Past Activities 

Gush Shalom Seeks Dialogue with “Russian” Community


“We dreamed about this for a long time, and now we are able to start this unique campaign,” a Gush Shalom spokesman said at the opening of a press conference conducted mainly in Russian. The conference took place on Sunday (19.9) in Tel-Aviv’s Press Center. The representatives of all Russian media in Israel were invited, and most of them took part.

“There lies an abysmal chasm between the Peace Camp and the Russian-speaking community,” Gush activist Uri Avnery said, “which we cannot tolerate. We do not accept the opinion prevalent in the Peace Camp that a million Russian-speakers think alike and all of them are extreme rightists, Arab-haters and Peace-Camp haters.”

The press conference was convened as a start of a wide and continuous campaign. On the eve of Yom Kippur, 60 thousand copied of the brochure “Truth Against Truth” in Russian will be distributed as an insert in the Russian-language papers “Vesti” and “Globus”. Until now, this new brochure has appeared only in Hebrew and English (and has been translated abroad in German and Dutch, with the Arab edition to appear in the coming weeks). It throws completely new light on the Israeli-Palestinian conflict, its origins and phases. The Russian version is an exact copy of the Hebrew original, both in content and form. It, too, bears on its cover the warning: “Caution! This is a subversive text. It undermines the very foundations on which the National Consensus is based!”

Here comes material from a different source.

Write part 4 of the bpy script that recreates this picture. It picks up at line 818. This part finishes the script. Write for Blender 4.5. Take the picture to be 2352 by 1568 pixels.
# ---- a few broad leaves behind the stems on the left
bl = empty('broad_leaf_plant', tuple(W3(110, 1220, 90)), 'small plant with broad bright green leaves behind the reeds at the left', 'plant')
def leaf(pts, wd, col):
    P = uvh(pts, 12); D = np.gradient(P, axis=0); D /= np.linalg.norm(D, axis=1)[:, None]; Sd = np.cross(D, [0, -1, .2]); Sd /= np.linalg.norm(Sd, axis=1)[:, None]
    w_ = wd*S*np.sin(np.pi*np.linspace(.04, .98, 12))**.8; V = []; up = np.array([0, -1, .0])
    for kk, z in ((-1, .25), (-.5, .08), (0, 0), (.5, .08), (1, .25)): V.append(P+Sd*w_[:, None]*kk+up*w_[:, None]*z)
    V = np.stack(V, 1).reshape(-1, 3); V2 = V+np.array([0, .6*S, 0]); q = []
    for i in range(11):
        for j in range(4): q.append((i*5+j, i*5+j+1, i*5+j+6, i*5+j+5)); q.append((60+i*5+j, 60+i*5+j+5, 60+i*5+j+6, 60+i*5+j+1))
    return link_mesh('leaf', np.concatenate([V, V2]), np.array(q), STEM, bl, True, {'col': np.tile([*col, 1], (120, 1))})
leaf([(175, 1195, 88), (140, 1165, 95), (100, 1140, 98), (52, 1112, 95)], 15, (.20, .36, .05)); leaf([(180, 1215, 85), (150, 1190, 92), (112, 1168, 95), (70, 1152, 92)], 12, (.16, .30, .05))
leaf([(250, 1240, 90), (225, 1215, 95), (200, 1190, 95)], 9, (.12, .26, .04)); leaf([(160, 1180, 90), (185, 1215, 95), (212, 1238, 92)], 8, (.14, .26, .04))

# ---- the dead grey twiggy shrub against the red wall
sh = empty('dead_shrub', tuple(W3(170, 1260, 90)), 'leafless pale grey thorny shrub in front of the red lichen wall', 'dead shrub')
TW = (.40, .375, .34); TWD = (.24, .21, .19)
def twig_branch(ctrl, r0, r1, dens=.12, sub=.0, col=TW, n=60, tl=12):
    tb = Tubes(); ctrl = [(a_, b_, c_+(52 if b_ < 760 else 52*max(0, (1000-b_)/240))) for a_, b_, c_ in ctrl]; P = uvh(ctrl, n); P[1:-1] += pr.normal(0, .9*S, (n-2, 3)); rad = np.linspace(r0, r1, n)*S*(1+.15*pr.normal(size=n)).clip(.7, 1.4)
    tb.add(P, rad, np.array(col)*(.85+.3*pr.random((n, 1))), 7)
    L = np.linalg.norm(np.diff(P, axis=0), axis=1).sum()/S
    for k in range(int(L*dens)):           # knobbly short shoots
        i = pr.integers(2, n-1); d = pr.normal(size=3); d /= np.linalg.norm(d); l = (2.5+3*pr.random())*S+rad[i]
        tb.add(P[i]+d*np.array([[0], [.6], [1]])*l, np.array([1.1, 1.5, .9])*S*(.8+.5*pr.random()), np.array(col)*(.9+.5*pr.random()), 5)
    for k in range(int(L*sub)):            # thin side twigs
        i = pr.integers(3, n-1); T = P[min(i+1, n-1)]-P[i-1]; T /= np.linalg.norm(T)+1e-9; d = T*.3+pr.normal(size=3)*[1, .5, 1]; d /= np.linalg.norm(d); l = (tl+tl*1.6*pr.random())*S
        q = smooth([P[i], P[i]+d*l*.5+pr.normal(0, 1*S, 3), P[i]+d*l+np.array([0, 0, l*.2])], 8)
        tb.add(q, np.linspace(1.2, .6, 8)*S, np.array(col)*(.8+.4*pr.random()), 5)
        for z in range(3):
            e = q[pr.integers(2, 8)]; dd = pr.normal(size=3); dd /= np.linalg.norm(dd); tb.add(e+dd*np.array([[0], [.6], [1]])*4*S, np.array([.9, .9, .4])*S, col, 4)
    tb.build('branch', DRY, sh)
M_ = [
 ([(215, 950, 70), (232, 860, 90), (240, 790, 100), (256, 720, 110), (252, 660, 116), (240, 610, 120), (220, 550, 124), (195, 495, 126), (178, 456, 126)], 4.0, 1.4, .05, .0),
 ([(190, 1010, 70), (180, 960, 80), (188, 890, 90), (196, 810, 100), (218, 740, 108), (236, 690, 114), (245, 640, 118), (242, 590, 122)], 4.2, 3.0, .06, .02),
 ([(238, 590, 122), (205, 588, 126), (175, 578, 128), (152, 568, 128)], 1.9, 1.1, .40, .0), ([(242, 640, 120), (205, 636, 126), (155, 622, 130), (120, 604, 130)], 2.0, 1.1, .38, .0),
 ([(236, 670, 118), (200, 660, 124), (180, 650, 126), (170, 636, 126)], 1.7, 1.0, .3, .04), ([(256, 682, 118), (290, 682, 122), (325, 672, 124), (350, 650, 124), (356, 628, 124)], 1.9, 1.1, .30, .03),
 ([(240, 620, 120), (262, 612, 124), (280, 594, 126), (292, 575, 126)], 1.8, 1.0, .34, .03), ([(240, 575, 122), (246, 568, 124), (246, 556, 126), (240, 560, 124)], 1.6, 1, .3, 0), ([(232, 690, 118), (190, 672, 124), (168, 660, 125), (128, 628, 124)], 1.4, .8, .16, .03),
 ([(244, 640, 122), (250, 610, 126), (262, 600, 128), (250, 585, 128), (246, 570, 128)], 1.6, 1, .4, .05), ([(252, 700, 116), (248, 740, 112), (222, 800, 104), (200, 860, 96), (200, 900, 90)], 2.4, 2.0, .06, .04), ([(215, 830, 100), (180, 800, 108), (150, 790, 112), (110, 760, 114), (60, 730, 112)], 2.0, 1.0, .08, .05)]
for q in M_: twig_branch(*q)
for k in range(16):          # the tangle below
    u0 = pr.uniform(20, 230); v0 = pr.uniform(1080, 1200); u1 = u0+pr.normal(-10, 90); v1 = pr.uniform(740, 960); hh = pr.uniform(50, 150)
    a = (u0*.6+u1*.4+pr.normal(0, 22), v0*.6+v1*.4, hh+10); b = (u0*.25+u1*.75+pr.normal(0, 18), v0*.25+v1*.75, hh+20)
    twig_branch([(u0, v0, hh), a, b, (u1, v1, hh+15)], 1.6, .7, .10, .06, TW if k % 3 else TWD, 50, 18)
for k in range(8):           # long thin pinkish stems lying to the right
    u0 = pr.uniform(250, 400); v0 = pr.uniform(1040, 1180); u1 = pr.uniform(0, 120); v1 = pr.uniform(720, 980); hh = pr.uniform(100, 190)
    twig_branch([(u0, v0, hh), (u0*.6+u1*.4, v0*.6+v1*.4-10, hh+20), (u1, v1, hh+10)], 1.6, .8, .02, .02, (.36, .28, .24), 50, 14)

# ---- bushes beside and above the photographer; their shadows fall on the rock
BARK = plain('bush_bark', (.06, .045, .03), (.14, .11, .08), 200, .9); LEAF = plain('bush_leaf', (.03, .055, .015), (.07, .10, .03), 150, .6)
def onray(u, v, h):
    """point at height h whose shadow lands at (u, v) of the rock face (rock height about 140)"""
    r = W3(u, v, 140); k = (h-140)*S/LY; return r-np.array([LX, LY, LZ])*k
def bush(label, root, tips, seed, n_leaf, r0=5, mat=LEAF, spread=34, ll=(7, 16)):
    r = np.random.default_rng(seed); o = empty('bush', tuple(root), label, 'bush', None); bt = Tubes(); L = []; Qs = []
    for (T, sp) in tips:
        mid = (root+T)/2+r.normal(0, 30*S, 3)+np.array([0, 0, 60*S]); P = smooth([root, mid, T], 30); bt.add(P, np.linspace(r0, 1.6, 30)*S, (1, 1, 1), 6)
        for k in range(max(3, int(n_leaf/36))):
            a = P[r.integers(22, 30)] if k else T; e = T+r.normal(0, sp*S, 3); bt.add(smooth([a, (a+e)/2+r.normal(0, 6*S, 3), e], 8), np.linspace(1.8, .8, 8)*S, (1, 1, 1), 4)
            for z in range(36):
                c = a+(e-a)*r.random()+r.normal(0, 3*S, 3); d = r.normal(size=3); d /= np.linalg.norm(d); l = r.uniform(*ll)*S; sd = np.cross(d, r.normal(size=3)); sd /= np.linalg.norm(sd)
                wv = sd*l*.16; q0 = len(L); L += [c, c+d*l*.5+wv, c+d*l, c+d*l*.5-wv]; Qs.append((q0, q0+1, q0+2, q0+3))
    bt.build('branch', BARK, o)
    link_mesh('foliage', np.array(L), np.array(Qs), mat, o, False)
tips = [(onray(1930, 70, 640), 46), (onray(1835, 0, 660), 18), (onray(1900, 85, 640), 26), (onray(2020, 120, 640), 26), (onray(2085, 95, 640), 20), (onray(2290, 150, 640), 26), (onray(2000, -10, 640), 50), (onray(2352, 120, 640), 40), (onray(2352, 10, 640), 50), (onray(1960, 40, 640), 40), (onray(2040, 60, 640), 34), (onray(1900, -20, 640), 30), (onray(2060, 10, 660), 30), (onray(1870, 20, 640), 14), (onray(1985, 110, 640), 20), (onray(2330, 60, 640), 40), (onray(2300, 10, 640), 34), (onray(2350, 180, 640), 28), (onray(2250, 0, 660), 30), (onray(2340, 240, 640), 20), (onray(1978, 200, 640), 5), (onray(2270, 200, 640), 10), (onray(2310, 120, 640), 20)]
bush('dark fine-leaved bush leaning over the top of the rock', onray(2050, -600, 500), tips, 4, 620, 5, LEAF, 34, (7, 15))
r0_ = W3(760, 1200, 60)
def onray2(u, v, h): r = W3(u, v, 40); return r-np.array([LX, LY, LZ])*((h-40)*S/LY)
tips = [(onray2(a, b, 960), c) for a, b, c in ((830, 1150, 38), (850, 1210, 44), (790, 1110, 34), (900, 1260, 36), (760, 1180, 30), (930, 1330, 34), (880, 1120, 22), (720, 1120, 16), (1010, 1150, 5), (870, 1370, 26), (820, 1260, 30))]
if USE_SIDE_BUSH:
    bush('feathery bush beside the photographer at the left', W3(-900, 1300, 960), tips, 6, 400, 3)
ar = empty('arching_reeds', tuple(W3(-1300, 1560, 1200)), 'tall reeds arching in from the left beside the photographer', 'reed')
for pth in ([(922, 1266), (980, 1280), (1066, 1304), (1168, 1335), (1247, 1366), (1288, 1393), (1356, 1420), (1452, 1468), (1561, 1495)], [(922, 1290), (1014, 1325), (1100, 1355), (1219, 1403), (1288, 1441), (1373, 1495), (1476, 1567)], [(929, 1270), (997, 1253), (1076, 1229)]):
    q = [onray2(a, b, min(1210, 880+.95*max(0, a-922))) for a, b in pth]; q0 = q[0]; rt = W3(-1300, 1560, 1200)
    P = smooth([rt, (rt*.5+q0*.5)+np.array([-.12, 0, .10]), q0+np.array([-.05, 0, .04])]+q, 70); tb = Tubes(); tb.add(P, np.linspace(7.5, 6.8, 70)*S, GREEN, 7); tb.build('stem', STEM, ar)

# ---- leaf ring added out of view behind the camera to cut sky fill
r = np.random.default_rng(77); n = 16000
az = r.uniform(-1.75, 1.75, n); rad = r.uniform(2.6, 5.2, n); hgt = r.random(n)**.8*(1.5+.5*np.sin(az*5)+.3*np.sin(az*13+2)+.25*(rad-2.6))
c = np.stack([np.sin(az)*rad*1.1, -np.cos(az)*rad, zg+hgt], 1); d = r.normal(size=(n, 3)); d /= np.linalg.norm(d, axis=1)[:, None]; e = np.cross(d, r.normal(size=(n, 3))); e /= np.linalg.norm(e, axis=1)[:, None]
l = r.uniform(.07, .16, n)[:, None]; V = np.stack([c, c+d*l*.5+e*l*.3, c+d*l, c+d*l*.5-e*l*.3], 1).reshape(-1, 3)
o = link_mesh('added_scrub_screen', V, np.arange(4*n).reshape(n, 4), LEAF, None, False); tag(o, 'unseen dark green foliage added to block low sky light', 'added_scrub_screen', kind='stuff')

Gush Shalom, which is not blessed with abundant funds, has decided to invest the necessary resources for this campaign out of conviction that it is impossible to attain peace if important parts of the Russian-speaking community does not join the Peace Camp. “I believe that the whole Peace Camp is guilty of ignoring this important community, as we ignored the Oriental one,” Avnery commented, pointing out that all Russian-language media in Israel follow an extreme right-wing line, isolating Russian-speakers from the Israeli mainstream.

“Israeli society is divided into five big sectors – the veteran Ashkenazi, the Oriental, the religious, the immigrants from the former Soviet Union and the Arab citizens. We cannot succeed in the struggle for peace while being based only on two of them (the veteran Ashkenazi and the Arab), without winning support within the three others.”

Together with the distribution of tens of thousands brochures, the Gush Shalom campaign will include publishing banners on Russian-language web-sites, extensive public relations and ads in the Russian-language media. A Russian-language sector on the Gush web-site is soon to follow.